15. A ventilation system as defined in claim 14 wherein said face shield comprises two lenses carried by said face shield frame in a spaced relationship.

16. A ventilation system as defined in claim 14 wherein said system further includes vent covers for selectively opening and closing said helmet air entry vent, said lower face shield frame vent, and said upper face shield frame vent.

17. A ventilation system as defined in claim 14 wherein:

said face shield frame further comprises end tabs, each of said end tabs having an aperture and ratchet teeth; and

said ventilation system further comprises shield covers mounted to said helmet, said shield covers covering said face shield frame end tabs, each shield cover having shield cover teeth to interact with said face shield frame ratchet teeth to enable a user to incrementally raise and lower said face shield frame.

18. A sports helmet assembly as defined in claim 14 wherein said face shield frame further includes two end tabs, each end tab having a mounting aperture, and said sports helmet has two raised portions onto each of which one of said end tabs mounts at one of said apertures, thereby providing pivotal mounting of said frame onto said helmet.

19. A sports helmet assembly as defined in claim 14 wherein said assembly includes means for pivotally mounting said face shield frame onto said helmet.
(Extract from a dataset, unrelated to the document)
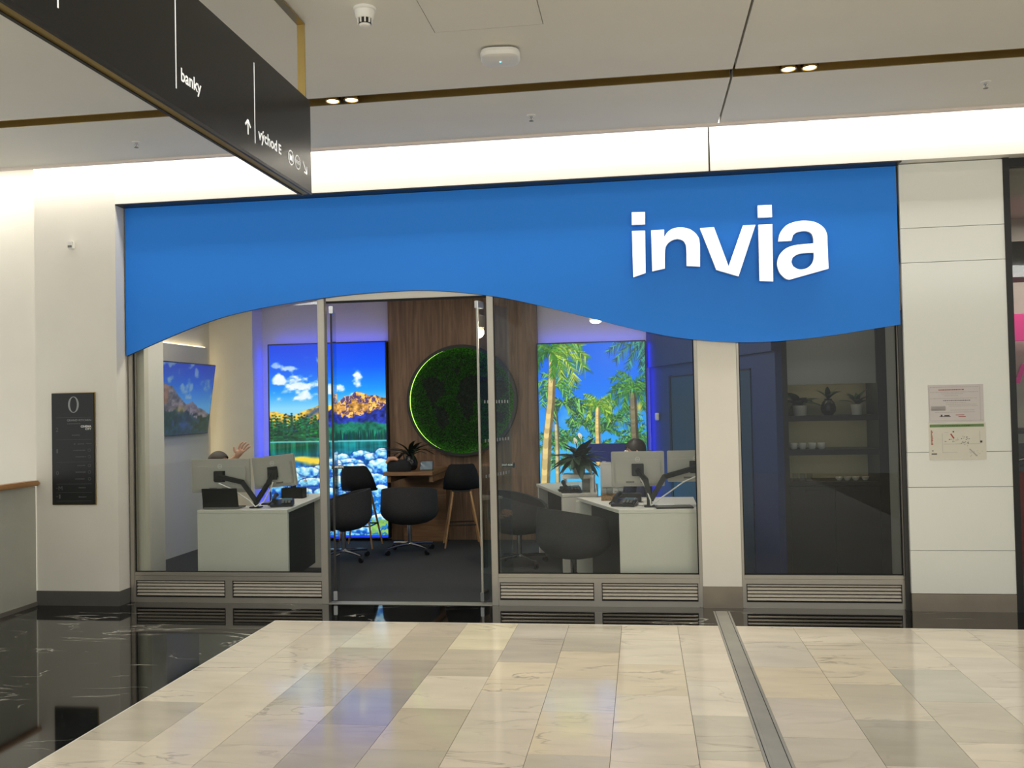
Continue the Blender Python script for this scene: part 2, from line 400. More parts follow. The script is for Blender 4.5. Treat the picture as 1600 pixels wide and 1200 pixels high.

20. A replacement face shield assembly for a snowmobile helmet which has a cold weather ventilation system for face shield defogging comprising:

a substantially convex face shield frame having an interior side, an exterior side and a face shield opening;

a substantially convex face shield carried by said face shield frame, said face shield extending across the full width and length of said face shield opening;

a lower face shield frame vent located on a lower portion of said face shield frame immediately below said face shield, said lower vent having a plurality of spaced apertures and a sliding lower vent cover mounted adjacent to said plurality of spaced apertures, said sliding vent cover having a closed position in which said vent cover blocks said spaced apertures and prevents air from entering said spaced apertures, and an open position in which said vent cover allows air to flow from said exterior side of said face shield frame through said plurality of spaced apertures to said interior side of said face shield frame, said sliding lower vent cover being slidable from said open position to said closed position;

an upper face shield frame vent located on an upper portion of said face shield frame above said face shield, said upper frame vent having a plurality of spaced air intake slots and a sliding slot cover, said sliding slot cover being slidable from a slot open position, in which air may flow through said slots from said exterior side of said face shield frame to said interior side, to a slot closed position in which said slot cover blocks said slots and prevents air from flowing through said slots;

said face shield frame further comprising a substantially upwardly projecting portion which is integral to said face shield frame and which is located immediately above said plurality of spaced air intake slots on said upper portion of said face shield frame; and

said face shield frame having two end tabs, one at each end of said face shield frame, each end tab having a mounting aperture which is surrounded by a ring of upraised ratchet teeth.